Election Rights Sample Clauses
The Election Rights clause defines the rights of certain parties to make specific choices or decisions within the context of an agreement. Typically, this clause outlines who is entitled to exercise these rights, under what circumstances, and the procedures for making such elections, such as choosing to purchase additional shares, appoint directors, or opt into certain contractual terms. By clearly delineating these rights and the process for exercising them, the clause ensures transparency and prevents disputes over decision-making authority within the agreement.
Election Rights. For so long as the E Investor Group has an Ongoing Director Designation Right, Parent, the Board and each applicable committee or subcommittee thereof shall take all necessary action within their respective control, and shall use commercially reasonable efforts to cause, any nominee of the E Investor Group designated for election as an Investor Nominee pursuant to its Ongoing Director Designation Right in accordance with to Section 2.02(a) (each, an “Investor Nominee”) to be nominated and elected at each annual general meeting of Parent and, if the E Investor Group does not then have one designee serving on the Board consistent with its Ongoing Director Designation Right, at any other meeting where Directors are to be elected including, without limitation and as applicable, calling special Board meetings, recommending to the Board and any applicable committee thereof and to the stockholders of Parent the election and re-election of the Investor Nominee, ensuring sufficient vacancies on the Board for the Investor Nominees, and including each Investor Nominee as a nominee for director in Parent’s proxy materials and form of proxy and soliciting proxies from stockholders in favor of the election and re-election of such Investor Nominee in a manner no less rigorous and favorable than the manner in which Parent supports its other nominees. For the avoidance of doubt, failure of the stockholders of Parent to elect an Investor Nominee to the Board shall not affect the right of the E Investor Group to nominate Qualified Nominees for election pursuant to Section 2.02(a) in any future election of Directors.
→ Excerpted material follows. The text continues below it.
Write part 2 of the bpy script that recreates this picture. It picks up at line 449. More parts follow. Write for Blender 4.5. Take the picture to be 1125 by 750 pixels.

Election Rights. At any time following June 30, 2004 and from time to time until the date that the Major Investor Shares constitute no more than five (5) percent of the Company's outstanding Common Stock (on a fully diluted basis assuming exercise or conversion of all options, warrants, conversion rights and other rights exercisable for or convertible into Common Stock), each Party shall vote all of its Voting Shares now or hereafter owned by such Party or over which such Party has voting control, and shall take all other necessary actions within its control (whether in its capacity as a stockholder, director, member of the Board of Directors or any committee thereof, officer of the Company or otherwise (except to the extent such actions, upon advice of counsel, would be a breach of, contrary to or otherwise in conflict with any applicable Regulation or fiduciary duty imposed thereby)), and including, without limitation (except to the extent such actions, upon advice of counsel, would be a breach of, contrary to or otherwise in conflict with any applicable Regulation or fiduciary duty imposed thereby), attendance at meetings in person or by proxy for purposes of obtaining a quorum and execution of written consents in lieu of meetings, and the Company shall take all necessary or desirable actions within its control, including without limitation calling special Board of Directors and stockholder meetings, so that:
(i) one individual (who initially will be ▇▇▇▇ ▇▇▇▇▇▇▇▇▇) designated by the Major Investor (the "Major Investor's Director") shall be nominated for election and elected to the Board of Directors;
(ii) to the extent permitted under applicable Regulation, the removal from the Board of Directors (with or without cause) of the Major Investor's Director shall be at the written request of the Major Investor but only upon such written request and under no other circumstances; and
(iii) in the event that the Major Investor's Director ceases to serve as a member of the Board of Directors during his term of office (whether by death, resignation or removal), the resulting vacancy on the Board of Directors shall be filled by an individual designated by the Major Investor.